WHAT YOU HAVE TO DO
Retype only what runs from the first line of the listing to the line holding "SC.camera = cam", both included. Do not retype the pictures.

========================

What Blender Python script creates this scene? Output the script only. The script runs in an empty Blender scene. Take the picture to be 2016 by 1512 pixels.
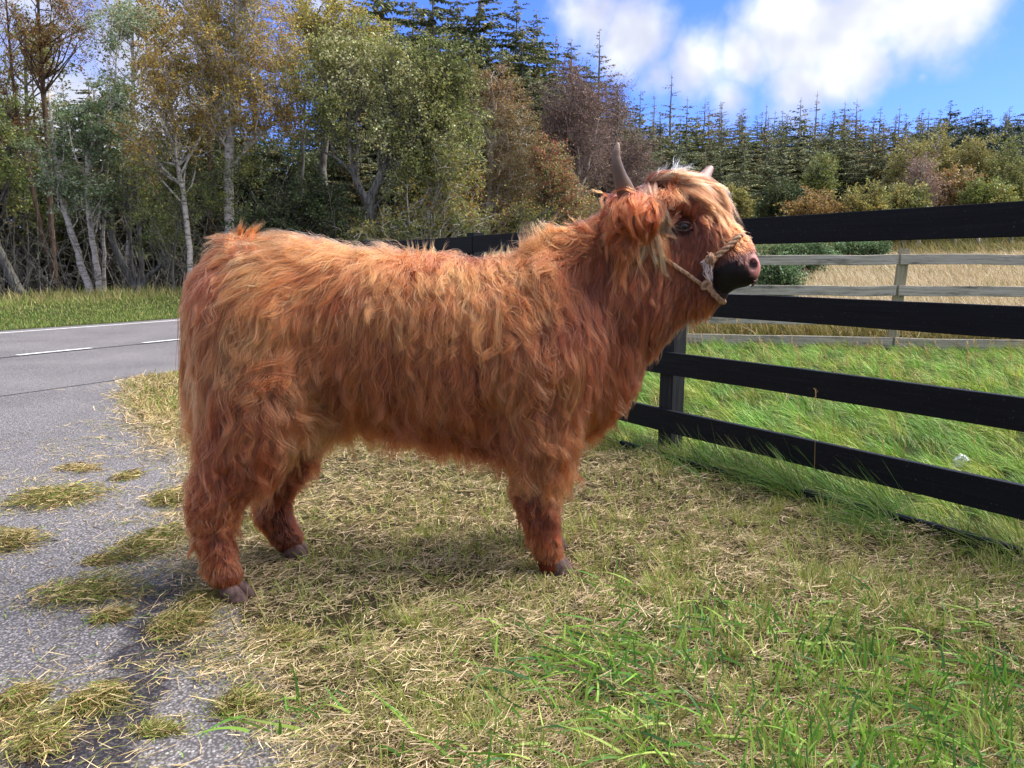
import bpy, math, random, os
import numpy as np
from mathutils import Vector, Matrix, kdtree, noise

random.seed(7)
RNG = np.random.default_rng(7)
SC = bpy.context.scene
COL = SC.collection

# ------------------------------------------------------------------ camera
CAM_H = 1.1
PITCH = math.radians(8.7)
FPX = 1514.0                      # focal length in pixels of the 2016 px wide picture
cam_data = bpy.data.cameras.new("camera")
cam = bpy.data.objects.new("camera", cam_data)
COL.objects.link(cam)
cam.location = (0, 0, CAM_H)
cam.rotation_euler = (math.radians(90) - PITCH, 0, 0)
cam_data.sensor_width = 36
cam_data.lens = FPX / 2016 * 36
cam_data.clip_end = 2000
cam_data.clip_start = 0.05
SC.camera = cam

# ------------------------------------------------------------------ sun, sky, exposure
SUN_DIR = Vector((0.56, 0.12, 0.72)).normalized()      # towards the sun
SUN_EL = math.asin(SUN_DIR.z)
SUN_AZ = math.atan2(SUN_DIR.x, SUN_DIR.y)
sun_data = bpy.data.lights.new("sun", 'SUN')
sun_data.energy = 2.8
sun_data.angle = math.radians(52.0)
sun_data.color = (1.0, 0.95, 0.87)
sun = bpy.data.objects.new("sun", sun_data)
COL.objects.link(sun)
sun.rotation_euler = SUN_DIR.to_track_quat('Z', 'Y').to_euler()
SC.view_settings.view_transform = 'Standard'
SC.view_settings.look = 'None'
SC.view_settings.gamma = 1
SC.view_settings.exposure = 1.7
SC.cycles.max_bounces = 6
SC.cycles.diffuse_bounces = 3
SC.cycles.glossy_bounces = 3
SC.cycles.transmission_bounces = 4
SC.cycles.transparent_max_bounces = 6
SC.cycles.caustics_reflective = False
SC.cycles.caustics_refractive = False
try:
    SC.cycles_curves.shape = 'RIBBONS'
    SC.cycles_curves.subdivisions = 2
except Exception:
    pass


def sl(c):
    """sRGB 0..255 -> linear rgba"""
    out = []
    for x in c:
        x = x / 255
        out.append(x / 12.92 if x <= 0.04045 else ((x + 0.055) / 1.055) ** 2.4)
    return tuple(out) + (1.0,)


def ray_dir(px, py):
    """world direction of a pixel of the photograph (2016 x 1512)"""
    x = (np.asarray(px, float) - 1008) / FPX
    y = -(np.asarray(py, float) - 756) / FPX
    c, s = math.cos(PITCH), math.sin(PITCH)
    return np.stack([x, c + y * s, y * c - s], -1)


def to_px(P):
    """world points (n,3) -> picture coordinates"""
    P = np.asarray(P, float)
    c, s = math.cos(PITCH), math.sin(PITCH)
    X = P[..., 0]
    Y = P[..., 1]
    Z = P[..., 2] - CAM_H
    dep = Y * c - Z * s
    up = Y * s + Z * c
    return 1008 + FPX * X / dep, 756 - FPX * up / dep, dep


def at_y(px, py, Y):
    """the point seen at a pixel on the vertical plane y = Y"""
    d = ray_dir(px, py)
    t = Y / d[..., 1]
    return d * np.asarray(t)[..., None] + np.array([0, 0, CAM_H])


def on_ground(px, py, z=0.0):
    d = ray_dir(px, py)
    t = (z - CAM_H) / d[..., 2]
    return d * np.asarray(t)[..., None] + np.array([0, 0, CAM_H])


# ------------------------------------------------------------------ node helpers
class NT:
    def __init__(self, tree):
        self.t = tree
        self.n = tree.nodes
        self.l = tree.links

    def new(self, typ, **kw):
        n = self.n.new(typ)
        for k, v in kw.items():
            if hasattr(n, k):
                setattr(n, k, v)
        return n

    def link(self, a, b):
        self.l.new(a, b)

    def put(self, sock, v):
        if isinstance(v, bpy.types.NodeSocket):
            self.l.new(v, sock)
        else:
            sock.default_value = v

    def math(self, op, a, b=None, c=None, clamp=False):
        n = self.n.new('ShaderNodeMath')
        n.operation = op
        n.use_clamp = clamp
        self.put(n.inputs[0], a)
        if b is not None:
            self.put(n.inputs[1], b)
        if c is not None:
            self.put(n.inputs[2], c)
        return n.outputs[0]

    def vmath(self, op, a, b=None, out=0):
        n = self.n.new('ShaderNodeVectorMath')
        n.operation = op
        self.put(n.inputs[0], a)
        if b is not None:
            self.put(n.inputs[1], b)
        return n.outputs['Value'] if op in ('DISTANCE', 'DOT_PRODUCT', 'LENGTH') else n.outputs[0]

    def noise(self, vec, scale, detail=4, rough=0.55, dist=0.0, color=False):
        n = self.n.new('ShaderNodeTexNoise')
        if vec is not None:
            self.l.new(vec, n.inputs['Vector'])
        n.inputs['Scale'].default_value = scale
        n.inputs['Detail'].default_value = detail
        n.inputs['Roughness'].default_value = rough
        n.inputs['Distortion'].default_value = dist
        return n.outputs['Color'] if color else n.outputs['Fac']

    def ramp(self, fac, stops, interp='LINEAR'):
        n = self.n.new('ShaderNodeValToRGB')
        n.color_ramp.interpolation = interp
        el = n.color_ramp.elements
        while len(el) < len(stops):
            el.new(0.5)
        for e, (p, c) in zip(el, stops):
            e.position = p
            e.color = c if len(c) == 4 else tuple(c) + (1,)
        self.put(n.inputs[0], fac)
        return n.outputs[0]

    def mix(self, fac, a, b, mode='MIX'):
        n = self.n.new('ShaderNodeMix')
        n.data_type = 'RGBA'
        n.blend_type = mode
        self.put(n.inputs[0], fac)
        self.put(n.inputs[6], a)
        self.put(n.inputs[7], b)
        return n.outputs[2]

    def maprange(self, v, a, b, c=0.0, d=1.0, smooth=False):
        n = self.n.new('ShaderNodeMapRange')
        n.interpolation_type = 'SMOOTHSTEP' if smooth else 'LINEAR'
        self.put(n.inputs[0], v)
        n.inputs[1].default_value = a
        n.inputs[2].default_value = b
        n.inputs[3].default_value = c
        n.inputs[4].default_value = d
        return n.outputs[0]

    def bump(self, h, strength=0.5, dist=0.01):
        n = self.n.new('ShaderNodeBump')
        n.inputs['Strength'].default_value = strength
        n.inputs['Distance'].default_value = dist
        self.l.new(h, n.inputs['Height'])
        return n.outputs[0]


def material(name):
    m = bpy.data.materials.new(name)
    m.use_nodes = True
    t = NT(m.node_tree)
    b = m.node_tree.nodes['Principled BSDF']
    b.inputs['Specular IOR Level'].default_value = .18
    return m, t, b


def simple_mat(name, col, rough=0.6, spec=0.3):
    m, t, b = material(name)
    b.inputs['Base Color'].default_value = col
    b.inputs['Roughness'].default_value = rough
    b.inputs['Specular IOR Level'].default_value = spec
    return m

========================

RESULT FOR THIS TASK
What Blender Python script creates this scene? Output the script only. The script runs in an empty Blender scene. Take the picture to be 2016 by 1512 pixels.
import bpy, math, random, os
import numpy as np
from mathutils import Vector, Matrix, kdtree, noise

random.seed(7)
RNG = np.random.default_rng(7)
SC = bpy.context.scene
COL = SC.collection

# ------------------------------------------------------------------ camera
CAM_H = 1.1
PITCH = math.radians(8.7)
FPX = 1514.0                      # focal length in pixels of the 2016 px wide picture
cam_data = bpy.data.cameras.new("camera")
cam = bpy.data.objects.new("camera", cam_data)
COL.objects.link(cam)
cam.location = (0, 0, CAM_H)
cam.rotation_euler = (math.radians(90) - PITCH, 0, 0)
cam_data.sensor_width = 36
cam_data.lens = FPX / 2016 * 36
cam_data.clip_end = 2000
cam_data.clip_start = 0.05
SC.camera = cam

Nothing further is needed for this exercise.